On the evening before I had taken my last look at about nine o’clock, and had mentally resolved to go out before daybreak and repeat Coleridge’s celebrated hymn; but I advise any one who has any such liturgic designs to execute them over night, for after a day of climbing one acquires an aptitude for sleep that interferes with early rising. When I left last evening its countenance was “filled with rosy light,” and they tell us, that hours before it is daylight in the valley this mountain top breaks into brightness, like that pillar of fire which enlightened the darkness of the Israelites.
I rejoice every hour that I am among these scenes in my familiarity with the language of the Bible. In it alone can I find vocabulary and images to express what this world of wonders excites. Mechanically I repeat to myself, “The everlasting mountains were scattered; the perpetual hills did bow; his ways are everlasting.” But as straws, chips, and seaweed play in a thousand fantastic figures on the face of the ocean, sometimes even concealing the solemn depths beneath, so the prose of daily existence mixes itself up with the solemn poetry of life, here as elsewhere.

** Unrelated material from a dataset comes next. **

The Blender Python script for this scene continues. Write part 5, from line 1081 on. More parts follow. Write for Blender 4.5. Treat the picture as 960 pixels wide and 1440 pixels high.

You must have a breakfast, and then you cannot rush out and up Mont Blanc ad libitum; you must go up in the regular appointed way, with mule and guides. This matter of guides is perfectly systematized here; for, the mountains being the great overpowering fact of life, it follows that all that enterprise and talent which in other places develop themselves in various forms, here take the single channel of climbing mountains. In America, if a man is a genius he strikes out a new way of cleaning cotton; but in Chamouni, if he is a genius he finds a new way of going up Mont Blanc.
As a sailor knows every timber, rope, and spar of his ship, and seems to identify his existence with her, so these guides their mountains. The mountains are their calendar, their book, their newspaper, their cabinet, herbarium, barometer, their education, and their livelihood.